On a donc potentiellement un gros problème au niveau européen, surtout si l'Italie se trouve dans la même situation, car les chiffres très élevés de l’inflation totale ont participé à justifier par exemple une forte augmentation des taux de la part de la Banque centrale européenne (BCE) alors que l’inflation était beaucoup moins importante que ça. 

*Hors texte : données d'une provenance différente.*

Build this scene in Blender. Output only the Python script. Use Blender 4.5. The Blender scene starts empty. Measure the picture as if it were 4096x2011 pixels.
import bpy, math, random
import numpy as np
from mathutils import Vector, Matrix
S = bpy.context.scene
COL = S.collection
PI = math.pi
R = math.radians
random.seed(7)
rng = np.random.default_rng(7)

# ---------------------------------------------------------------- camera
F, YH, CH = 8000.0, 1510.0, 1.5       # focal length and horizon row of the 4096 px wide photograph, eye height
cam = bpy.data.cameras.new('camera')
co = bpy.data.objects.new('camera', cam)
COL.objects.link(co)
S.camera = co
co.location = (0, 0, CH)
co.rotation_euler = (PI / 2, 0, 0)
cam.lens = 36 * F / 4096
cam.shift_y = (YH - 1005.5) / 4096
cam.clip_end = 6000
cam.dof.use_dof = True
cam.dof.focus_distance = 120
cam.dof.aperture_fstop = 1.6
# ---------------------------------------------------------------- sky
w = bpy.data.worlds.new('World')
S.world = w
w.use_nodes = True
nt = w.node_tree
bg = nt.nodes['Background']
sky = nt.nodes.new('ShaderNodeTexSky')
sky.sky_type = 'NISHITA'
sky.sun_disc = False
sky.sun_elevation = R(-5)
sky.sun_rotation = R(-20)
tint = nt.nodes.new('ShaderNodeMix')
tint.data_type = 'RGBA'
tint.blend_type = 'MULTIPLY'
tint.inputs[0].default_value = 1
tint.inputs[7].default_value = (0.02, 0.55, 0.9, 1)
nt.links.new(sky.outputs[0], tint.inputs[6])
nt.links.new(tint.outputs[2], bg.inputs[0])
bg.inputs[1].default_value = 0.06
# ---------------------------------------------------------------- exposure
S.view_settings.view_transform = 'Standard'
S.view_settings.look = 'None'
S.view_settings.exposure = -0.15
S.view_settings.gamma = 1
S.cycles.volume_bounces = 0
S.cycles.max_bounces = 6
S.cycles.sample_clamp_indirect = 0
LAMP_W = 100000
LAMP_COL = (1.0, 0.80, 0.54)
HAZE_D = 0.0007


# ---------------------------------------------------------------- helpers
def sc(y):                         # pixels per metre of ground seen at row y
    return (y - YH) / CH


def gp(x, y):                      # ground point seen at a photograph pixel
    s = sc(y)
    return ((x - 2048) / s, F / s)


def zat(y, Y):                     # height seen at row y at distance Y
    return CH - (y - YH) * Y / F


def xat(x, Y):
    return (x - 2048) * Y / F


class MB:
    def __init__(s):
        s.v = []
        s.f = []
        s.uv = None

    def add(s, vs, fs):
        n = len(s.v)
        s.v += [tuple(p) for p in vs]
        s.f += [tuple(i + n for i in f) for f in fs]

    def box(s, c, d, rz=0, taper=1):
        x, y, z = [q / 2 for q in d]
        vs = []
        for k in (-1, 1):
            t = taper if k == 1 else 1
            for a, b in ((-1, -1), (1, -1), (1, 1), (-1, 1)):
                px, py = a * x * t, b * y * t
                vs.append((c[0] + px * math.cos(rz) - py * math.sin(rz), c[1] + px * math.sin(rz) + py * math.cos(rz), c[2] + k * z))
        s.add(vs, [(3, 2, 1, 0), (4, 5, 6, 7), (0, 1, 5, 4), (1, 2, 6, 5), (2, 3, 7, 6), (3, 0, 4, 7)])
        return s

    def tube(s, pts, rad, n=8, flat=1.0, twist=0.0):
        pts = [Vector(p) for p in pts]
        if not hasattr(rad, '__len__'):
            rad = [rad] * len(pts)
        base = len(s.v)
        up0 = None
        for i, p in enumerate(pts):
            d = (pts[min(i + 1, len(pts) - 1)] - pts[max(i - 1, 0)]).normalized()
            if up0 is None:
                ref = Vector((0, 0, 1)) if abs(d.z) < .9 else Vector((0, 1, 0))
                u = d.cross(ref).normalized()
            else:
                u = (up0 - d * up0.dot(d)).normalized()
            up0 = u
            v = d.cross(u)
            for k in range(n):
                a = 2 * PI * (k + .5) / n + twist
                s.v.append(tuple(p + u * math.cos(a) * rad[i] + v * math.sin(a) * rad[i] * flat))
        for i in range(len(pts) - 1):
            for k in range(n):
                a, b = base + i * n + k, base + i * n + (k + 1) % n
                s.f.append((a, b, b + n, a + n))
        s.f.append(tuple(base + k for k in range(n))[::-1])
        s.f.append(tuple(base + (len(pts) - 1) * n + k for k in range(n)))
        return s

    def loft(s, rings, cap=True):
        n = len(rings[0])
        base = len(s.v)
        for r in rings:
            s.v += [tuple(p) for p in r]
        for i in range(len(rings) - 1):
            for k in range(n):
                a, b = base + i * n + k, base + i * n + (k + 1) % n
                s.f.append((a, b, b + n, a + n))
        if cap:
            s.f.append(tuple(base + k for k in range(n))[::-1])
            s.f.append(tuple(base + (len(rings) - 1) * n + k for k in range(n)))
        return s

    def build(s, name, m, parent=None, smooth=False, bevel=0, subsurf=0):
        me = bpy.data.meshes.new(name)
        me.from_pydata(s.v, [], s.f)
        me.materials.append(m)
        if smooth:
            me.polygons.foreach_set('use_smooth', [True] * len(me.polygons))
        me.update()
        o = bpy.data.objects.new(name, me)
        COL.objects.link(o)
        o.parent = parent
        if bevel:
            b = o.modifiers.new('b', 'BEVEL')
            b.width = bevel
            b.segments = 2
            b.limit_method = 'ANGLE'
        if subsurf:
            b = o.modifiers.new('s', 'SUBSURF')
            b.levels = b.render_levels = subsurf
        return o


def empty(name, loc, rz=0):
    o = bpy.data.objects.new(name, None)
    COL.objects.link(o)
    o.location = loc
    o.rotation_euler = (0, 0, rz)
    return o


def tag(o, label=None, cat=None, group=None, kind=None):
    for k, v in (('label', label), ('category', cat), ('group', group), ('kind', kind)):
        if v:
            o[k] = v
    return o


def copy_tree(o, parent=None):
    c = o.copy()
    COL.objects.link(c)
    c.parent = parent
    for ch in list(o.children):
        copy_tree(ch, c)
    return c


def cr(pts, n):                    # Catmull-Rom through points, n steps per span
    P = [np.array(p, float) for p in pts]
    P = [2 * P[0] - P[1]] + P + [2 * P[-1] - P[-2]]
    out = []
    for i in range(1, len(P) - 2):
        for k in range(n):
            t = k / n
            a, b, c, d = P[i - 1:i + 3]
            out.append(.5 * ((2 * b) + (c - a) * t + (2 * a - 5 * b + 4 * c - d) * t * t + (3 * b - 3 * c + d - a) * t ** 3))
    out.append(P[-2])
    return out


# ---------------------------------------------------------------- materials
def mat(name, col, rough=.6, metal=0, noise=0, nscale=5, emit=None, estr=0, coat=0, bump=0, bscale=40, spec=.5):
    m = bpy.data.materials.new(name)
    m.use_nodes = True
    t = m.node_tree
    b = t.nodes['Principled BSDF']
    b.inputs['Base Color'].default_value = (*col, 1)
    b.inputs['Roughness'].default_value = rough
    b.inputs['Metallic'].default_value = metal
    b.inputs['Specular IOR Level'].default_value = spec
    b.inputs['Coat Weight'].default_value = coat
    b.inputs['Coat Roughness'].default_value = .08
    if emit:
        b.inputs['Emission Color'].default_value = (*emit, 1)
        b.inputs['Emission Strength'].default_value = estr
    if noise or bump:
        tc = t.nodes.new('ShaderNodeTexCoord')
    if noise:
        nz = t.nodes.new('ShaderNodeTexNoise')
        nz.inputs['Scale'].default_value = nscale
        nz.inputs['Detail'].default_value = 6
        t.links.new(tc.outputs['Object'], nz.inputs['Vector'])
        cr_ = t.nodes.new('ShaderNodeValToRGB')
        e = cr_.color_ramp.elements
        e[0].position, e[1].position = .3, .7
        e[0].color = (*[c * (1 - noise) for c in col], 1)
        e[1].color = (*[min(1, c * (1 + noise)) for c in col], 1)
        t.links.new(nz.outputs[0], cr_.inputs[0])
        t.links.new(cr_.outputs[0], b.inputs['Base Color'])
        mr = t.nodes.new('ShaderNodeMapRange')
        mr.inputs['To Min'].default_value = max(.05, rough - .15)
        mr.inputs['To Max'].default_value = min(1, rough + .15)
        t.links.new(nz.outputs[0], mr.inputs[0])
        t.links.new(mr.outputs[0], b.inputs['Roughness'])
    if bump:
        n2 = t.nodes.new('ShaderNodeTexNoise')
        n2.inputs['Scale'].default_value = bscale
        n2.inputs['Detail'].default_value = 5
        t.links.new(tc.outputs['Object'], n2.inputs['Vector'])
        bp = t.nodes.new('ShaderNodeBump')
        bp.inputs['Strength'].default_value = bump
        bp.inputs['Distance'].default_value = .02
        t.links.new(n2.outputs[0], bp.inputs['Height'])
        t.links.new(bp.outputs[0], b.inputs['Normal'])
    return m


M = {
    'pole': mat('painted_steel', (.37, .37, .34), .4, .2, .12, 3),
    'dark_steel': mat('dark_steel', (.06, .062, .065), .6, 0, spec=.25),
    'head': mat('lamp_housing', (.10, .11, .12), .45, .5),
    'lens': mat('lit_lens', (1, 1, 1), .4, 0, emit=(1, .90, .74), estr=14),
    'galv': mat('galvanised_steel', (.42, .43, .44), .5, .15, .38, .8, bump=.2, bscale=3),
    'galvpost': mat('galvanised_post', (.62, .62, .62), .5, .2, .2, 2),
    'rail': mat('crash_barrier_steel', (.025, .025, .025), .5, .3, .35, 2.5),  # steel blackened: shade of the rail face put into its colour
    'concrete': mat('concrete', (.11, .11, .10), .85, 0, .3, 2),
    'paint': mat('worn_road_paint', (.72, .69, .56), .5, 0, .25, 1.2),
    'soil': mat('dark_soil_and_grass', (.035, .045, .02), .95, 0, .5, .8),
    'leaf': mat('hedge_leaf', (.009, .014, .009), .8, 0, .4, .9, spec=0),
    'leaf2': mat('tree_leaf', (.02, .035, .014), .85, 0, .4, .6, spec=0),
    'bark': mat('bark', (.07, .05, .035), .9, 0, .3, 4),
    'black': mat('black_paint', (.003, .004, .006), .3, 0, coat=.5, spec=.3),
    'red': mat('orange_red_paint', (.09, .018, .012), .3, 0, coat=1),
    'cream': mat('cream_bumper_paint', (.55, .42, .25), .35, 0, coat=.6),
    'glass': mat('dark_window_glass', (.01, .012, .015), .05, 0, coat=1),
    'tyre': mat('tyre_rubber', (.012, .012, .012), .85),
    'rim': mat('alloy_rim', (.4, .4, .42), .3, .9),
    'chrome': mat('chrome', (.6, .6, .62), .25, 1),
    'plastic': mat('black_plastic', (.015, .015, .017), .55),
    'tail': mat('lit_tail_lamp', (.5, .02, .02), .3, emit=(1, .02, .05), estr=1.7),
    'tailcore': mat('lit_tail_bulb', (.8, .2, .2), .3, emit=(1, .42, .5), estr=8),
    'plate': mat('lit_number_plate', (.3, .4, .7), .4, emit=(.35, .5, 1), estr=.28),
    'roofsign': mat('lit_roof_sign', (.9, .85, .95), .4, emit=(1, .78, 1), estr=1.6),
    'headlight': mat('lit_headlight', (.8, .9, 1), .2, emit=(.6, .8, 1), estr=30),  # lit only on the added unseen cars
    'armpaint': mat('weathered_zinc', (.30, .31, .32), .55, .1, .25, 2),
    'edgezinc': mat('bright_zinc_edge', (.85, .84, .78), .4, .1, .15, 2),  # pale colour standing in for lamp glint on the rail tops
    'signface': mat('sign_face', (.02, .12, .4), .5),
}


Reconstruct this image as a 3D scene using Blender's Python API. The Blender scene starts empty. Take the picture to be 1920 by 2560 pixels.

De manière peut-être plus importante, les chiffres de l'inflation publiés par Eurostat sont également utilisés pour déterminer les paiements aux investisseurs sur les obligations indexées sur l’inflation. Cela veut dire que la France a payé beaucoup plus cher pour s’endetter que ce qu’elle aurait dû si l'inflation n'était pas surestimée. Si les Pays-Bas (et potentiellement l'Italie) ont mal calculé leur inflation, cela joue sur une partie de notre endettement. Si on suppose que la valeur des OAT indexées sur l'inflation de la zone euro est de l’ordre de 150 milliards d’euros, alors un point d’inflation supplémentaire en zone euro, c’est quand même environ 1.5 milliards supplémentaires sur ces obligations indexées... 

Que faudrait-il faire ?

Idéalement, il faudrait prendre en compte tous les contrats, mais l’INSEE n’a pas forcément toutes les informations qui permettrait de le faire. En effet, avec la déréglementation des marchés de l'énergie, l'information est devenue beaucoup plus lacunaire: beaucoup de contrats se font de gré à gré et non plus aux tarifs réglementés, entre des fournisseurs nombreux et les consommateurs. Il est donc potentiellement difficile pour les instituts statistiques d’obtenir toutes les informations à ce sujet.